— Start —

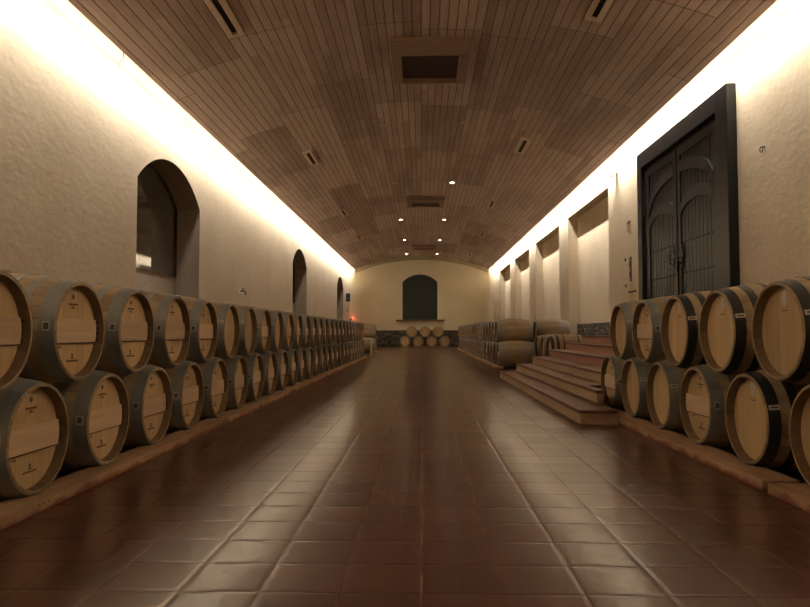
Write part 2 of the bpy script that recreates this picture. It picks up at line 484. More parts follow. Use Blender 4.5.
# left wall with three arched niches
NICHES = [(10.72, 13.80), (23.92, 26.86), (36.62, 39.52)]
SPR, ANX, DEP = 3.54, 4.16, 0.50
SILLF, SILLB, PANEB = 1.1, 1.1, 2.12
def arch_pts(y0, y1, spring, apex, n=18):
    hw = (y1 - y0) / 2; yc = (y0 + y1) / 2; rs = apex - spring
    rr = (hw * hw + rs * rs) / (2 * rs); an = math.asin(min(1, hw / rr))
    return [(yc + rr * math.sin(-an + 2 * an * i / n), apex - rr + rr * math.cos(-an + 2 * an * i / n)) for i in range(n + 1)]
bm = newbm()
X = -XW
prev = Y0
def rect(bm, P):
    bm.faces.new([bm.verts.new(p) for p in P])
rbm = newbm()
for (a0, a1) in NICHES:
    rect(bm, [(X, prev, 0), (X, a0, 0), (X, a0, TOP), (X, prev, TOP)])
    rect(bm, [(X, a0, 0), (X, a1, 0), (X, a1, SILLF), (X, a0, SILLF)])
    ap = arch_pts(a0, a1, SPR, ANX)
    strip(bm, [(X, y, z) for y, z in ap], [(X, y, TOP) for y, z in ap])
    con = [(a0, SILLF)] + ap + [(a1, SILLF)]
    conb = [(a0, SILLB)] + ap + [(a1, SILLB)]
    strip(rbm, [(X, y, z) for y, z in con], [(X - DEP - 0.05, y, z) for y, z in conb])
    rect(rbm, [(X, a0, SILLF), (X, a1, SILLF), (X - DEP - 0.05, a1, SILLB), (X - DEP - 0.05, a0, SILLB)])
    prev = a1
rect(bm, [(X, prev, 0), (X, Y1, 0), (X, Y1, TOP), (X, prev, TOP)])
# outer skin
box(bm, X - 0.9, X - 0.65, Y0, Y1, 0, TOP)
bmesh.ops.remove_doubles(bm, verts=bm.verts[:], dist=1e-4)
obj('wall_left', bm, M['wall'], kind='structure')
bmesh.ops.remove_doubles(rbm, verts=rbm.verts[:], dist=1e-4)
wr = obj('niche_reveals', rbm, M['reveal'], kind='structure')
wr.parent = bpy.data.objects['wall_left']
for i, (a0, a1) in enumerate(NICHES):
    ap = arch_pts(a0, a1, SPR, ANX)
    e = empty('window_%d' % (i + 1), (X - DEP, (a0 + a1) / 2, PANEB)); tag(e, kind='structure')
    cy = (a0 + a1) / 2
    poly = [(a0 - cy, 0)] + [(y - cy, z - PANEB) for y, z in ap] + [(a1 - cy, 0)]
    b2 = newbm(); prism(b2, poly, 'x', -0.03, -0.015)
    obj('pane', b2, M['glass'], e)
    b2 = newbm(); box(b2, -0.04, 0.0, a0 - cy, a1 - cy, SILLB - PANEB, -0.001)
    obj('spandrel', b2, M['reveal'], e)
    b2 = newbm()
    def inset(p, t=0.02):
        cz = 1.0
        v = Vector((0 - p[0], cz - p[1])); v.normalize()
        return (p[0] + v.x * t, p[1] + v.y * t)
    q = [inset(p) for p in poly]
    n = len(poly)
    for k in range(n):
        A, B, Cc, D = poly[k], poly[(k + 1) % n], q[(k + 1) % n], q[k]
        prism(b2, [A, B, Cc, D], 'x', -0.014, 0.02)
    obj('window_frame', b2, M['frame'], e)

# right wall: door stretch, then four rectangular recesses between pilasters
ALC = [(16.6, 21.15), (22.55, 27.2), (28.8, 33.3), (35.0, 39.5)]
ATOP, ADEP = 4.60, 0.30
bm = newbm(); X = XW; prev = Y0
for (a0, a1) in ALC:
    rect(bm, [(X, prev, 0), (X, a0, 0), (X, a0, TOP), (X, prev, TOP)])
    rect(bm, [(X, a0, ATOP), (X, a1, ATOP), (X, a1, TOP), (X, a0, TOP)])
    rect(bm, [(X, a0, ATOP), (X, a1, ATOP), (X + ADEP, a1, ATOP), (X + ADEP, a0, ATOP)])
    for y in (a0, a1):
        rect(bm, [(X, y, 0), (X + ADEP, y, 0), (X + ADEP, y, ATOP), (X, y, ATOP)])
    rect(bm, [(X + ADEP, a0, 0), (X + ADEP, a1, 0), (X + ADEP, a1, ATOP), (X + ADEP, a0, ATOP)])
    prev = a1
rect(bm, [(X, prev, 0), (X, Y1, 0), (X, Y1, TOP), (X, prev, TOP)])
box(bm, X + 0.4, X + 0.6, Y0, Y1, 0, TOP)
bmesh.ops.remove_doubles(bm, verts=bm.verts[:], dist=1e-4)
obj('wall_right', bm, M['wall'], kind='structure')

# far wall with the arched window opening
WX0, WX1, WS, WSP, WA = -1.24, 1.04, 1.76, 4.22, 4.72
bm = newbm()
ap = arch_pts(WX0, WX1, WSP, WA)
rect(bm, [(-XW - .6, Y1, 0), (WX0, Y1, 0), (WX0, Y1, TOP), (-XW - .6, Y1, TOP)])
rect(bm, [(WX1, Y1, 0), (XW + .6, Y1, 0), (XW + .6, Y1, TOP), (WX1, Y1, TOP)])
rect(bm, [(WX0, Y1, 0), (WX1, Y1, 0), (WX1, Y1, WS), (WX0, Y1, WS)])
strip(bm, [(x, Y1, z) for x, z in ap], [(x, Y1, TOP) for x, z in ap])
con = [(WX0, WS)] + ap + [(WX1, WS), (WX0, WS)]
strip(bm, [(x, Y1, z) for x, z in con], [(x, Y1 + 0.2, z) for x, z in con])
box(bm, -XW - .6, XW + .6, Y1 + 0.22, Y1 + 0.3, 0, TOP)
bmesh.ops.remove_doubles(bm, verts=bm.verts[:], dist=1e-4)
obj('wall_far', bm, M['far'], kind='structure')
e = tag(empty('window_4', ((WX0 + WX1) / 2, Y1, WS)), kind='structure')
cx = (WX0 + WX1) / 2
b2 = newbm(); prism(b2, [(WX0 - cx, 0)] + [(x - cx, z - WS) for x, z in ap] + [(WX1 - cx, 0)], 'y', 0.12, 0.18)
obj('shutter', b2, M['blind'], e)
b2 = newbm(); box(b2, -1.58, 1.60, -0.14, 0.10, -0.09, 0.0, 0.01)
obj('window_sill', b2, M['sill'], e)
b2 = newbm()
po = [(x - cx, z - WS) for x, z in arch_pts(WX0 - .12, WX1 + .12, WSP, WA + .12)]
pi_ = [(x - cx, z - WS) for x, z in ap]
for k in range(len(po) - 1):
    prism(b2, [pi_[k], pi_[k + 1], po[k + 1], po[k]], 'y', -0.05, 0.0)
obj('arch_moulding', b2, M['far'], e)
b2 = newbm()
for zz in (0.8, 1.6): box(b2, -1.13, 1.13, 0.10, 0.12, zz, zz + 0.04)
box(b2, -0.02, 0.02, 0.10, 0.12, 0.01, 2.85)
obj('shutter_rail', b2, M['frame'], e)
# near wall behind the camera
bm = newbm(); box(bm, -XW - .6, XW + .6, Y0 - 0.3, Y0, 0, TOP)
obj('wall_near', bm, M['wall'], kind='structure')
# vault moulding against the far wall
bm = newbm()
for i in range(N):
    (x0, z0), (x1, z1) = low[i], low[i + 1]
    prism(bm, [(x0, z0 - 0.17), (x1, z1 - 0.17), (x1, z1 - 0.002), (x0, z0 - 0.002)], 'y', Y1 - 0.16, Y1)
    prism(bm, [(x0, z0 - 0.20), (x1, z1 - 0.20), (x1, z1 - 0.17), (x0, z0 - 0.17)], 'y', Y1 - 0.10, Y1)
obj('trim_1', bm, M['trimp'], kind='structure')
# stone plinths
bm = newbm(); box(bm, -XW, XW, Y1 - 0.06, Y1, 0, 1.07, 0.01)
obj('baseboard_far', bm, M['stone'], kind='structure')
bm = newbm()
for a0, a1 in ALC: box(bm, XW + ADEP - 0.05, XW + ADEP, a0, a1, 0, 1.22, 0.008)
obj('baseboard_right', bm, M['stone'], kind='structure')

# ------------------------------------------------------------------ big door on the right wall
D0, D1, DB, DT = 9.83, 13.93, 0.90, 4.68
dc = 11.95
door = tag(empty('door_1', (XW, dc, DB)), kind='structure')
def dl(y): return y - dc
def dz(z): return z - DB
XF = -0.15                                   # front of the frame, local x
b2 = newbm()
box(b2, XF, 0, dl(D0), dl(10.20), 0, dz(DT), 0.008)
box(b2, XF, 0, dl(13.68), dl(D1), 0, dz(DT), 0.008)
box(b2, XF, 0, dl(10.20), dl(13.68), dz(4.36), dz(DT), 0.008)
obj('door_frame', b2, M['doorwood'], door)
b2 = newbm(); box(b2, -0.012, -0.002, dl(10.2), dl(13.68), 0, dz(4.36)); obj('door_backing', b2, M['dark'], door)
def big_arch(y, k=0.0):      # arch running over both leaves
    t = min(1, abs(y - dc) / 1.42)
    return 3.52 + 0.50 * math.sqrt(max(0, 1 - t * t)) - k
leafs = []
for side, (a0, a1) in ((0, (10.23, 11.935)), (1, (11.965, 13.65))):
    leaf = empty('door_leaf', (0, 0, 0)); leaf.parent = door
    outer0, outer1 = a0, a1
    so = 0.24; si = 0.13
    p0, p1 = (a0 + so, a1 - si) if side == 0 else (a0 + si, a1 - so)
    # stiles and rails
    b2 = newbm()
    box(b2, -0.085, -0.025, dl(a0), dl(p0), 0.01, dz(4.27), 0.005)
    box(b2, -0.085, -0.025, dl(p1), dl(a1), 0.01, dz(4.27), 0.005)
    box(b2, -0.084, -0.025, dl(p0), dl(p1), dz(4.12), dz(4.27))
    box(b2, -0.084, -0.025, dl(p0), dl(p1), 0.01, 0.28)
    obj('door_stile', b2, M['doorwood'], leaf)
    # planks
    b2 = newbm(); nb = 9
    for k in range(nb):
        y0_, y1_ = p0 + (p1 - p0) * k / nb, p0 + (p1 - p0) * (k + 1) / nb
        box(b2, -0.062, -0.03, dl(y0_) + 0.007, dl(y1_) - 0.007, 0.28, dz(4.12), 0.004)
    obj('plank_panel', b2, M['doorwood'], leaf)
    # curved rails
    nseg = 16
    b2 = newbm()
    for k in range(nseg):
        ya, yb = p0 + (p1 - p0) * k / nseg, p0 + (p1 - p0) * (k + 1) / nseg
        za, zb = big_arch(ya), big_arch(yb)
        prism(b2, [(dl(ya), dz(za - .2)), (dl(yb), dz(zb - .2)), (dl(yb), dz(zb)), (dl(ya), dz(za))], 'x', -0.090, -0.06)
    obj('arched_rail', b2, M['doorwood'], leaf)
    b2 = newbm(); pc = (p0 + p1) / 2; ph = (p1 - p0) / 2
    for k in range(nseg):
        ya, yb = p0 + (p1 - p0) * k / nseg, p0 + (p1 - p0) * (k + 1) / nseg
        f = lambda y: 2.98 + 0.26 * math.sqrt(max(0, 1 - ((y - pc) / (ph * 1.02)) ** 2))
        prism(b2, [(dl(ya), dz(f(ya))), (dl(yb), dz(f(yb))), (dl(yb), dz(f(yb) + .20)), (dl(ya), dz(f(ya) + .20))], 'x', -0.088, -0.06)
    obj('arched_rail', b2, M['doorwood'], leaf)
    # stud rows
    for zz in (2.55, 2.0, 1.45):
        for k in range(nb):
            yy = p0 + (p1 - p0) * (k + 0.5) / nb
            b2 = newbm(); bmesh.ops.create_uvsphere(b2, u_segments=8, v_segments=5, radius=0.017)
            obj('stud', b2, M['iron'], leaf, (-0.066, dl(yy), dz(zz)), smooth=True)
    for zz in (3.45, 2.6, 1.4):
        b2 = newbm(); yy = a0 + 0.03 if side == 0 else a1 - 0.03
        cyl(b2, (-0.098, dl(yy)), 'z', 0.022, dz(zz) - 0.10, dz(zz) + 0.10, 10)
        obj('hinge', b2, M['iron'], leaf, smooth=True)
    b2 = newbm(); yy = a1 - 0.17 if side == 0 else a0 + 0.17
    box(b2, -0.10, -0.085, dl(yy) - 0.04, dl(yy) + 0.04, dz(2.12), dz(2.5), 0.004)
    tube(b2, [(-0.10, dl(yy), dz(2.18)), (-0.16, dl(yy), dz(2.22)), (-0.165, dl(yy), dz(2.32)), (-0.16, dl(yy), dz(2.42)), (-0.10, dl(yy), dz(2.46))], 0.011)
    obj('door_handle', b2, M['iron'], leaf, smooth=True)
b2 = newbm()
box(b2, -0.125, -0.10, dl(11.62), dl(12.28), dz(2.29), dz(2.36), 0.005)
for yy in (11.68, 11.9, 12.2): box(b2, -0.13, -0.084, dl(yy) - .02, dl(yy) + .02, dz(2.27), dz(2.375), 0.004)
obj('bolt_bar', b2, M['iron'], door)
b2 = newbm()
box(b2, -0.12, -0.09, dl(11.90), dl(11.98), dz(2.02), dz(2.22), 0.01)
obj('padlock', b2, M['iron'], door)
b2 = newbm(); box(b2, -0.105, -0.084, dl(11.93), dl(11.98), 0.01, dz(4.27), 0.004)
obj('door_astragal', b2, M['doorwood'], door)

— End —

Quote exactly the lines running from the line with "obj('spandrel', b2, M['reveal'], e)" through the line with "obj('window_frame', b2, M['frame'], e)", both ends included, and nothing more.

    obj('spandrel', b2, M['reveal'], e)
    b2 = newbm()
    def inset(p, t=0.02):
        cz = 1.0
        v = Vector((0 - p[0], cz - p[1])); v.normalize()
        return (p[0] + v.x * t, p[1] + v.y * t)
    q = [inset(p) for p in poly]
    n = len(poly)
    for k in range(n):
        A, B, Cc, D = poly[k], poly[(k + 1) % n], q[(k + 1) % n], q[k]
        prism(b2, [A, B, Cc, D], 'x', -0.014, 0.02)
    obj('window_frame', b2, M['frame'], e)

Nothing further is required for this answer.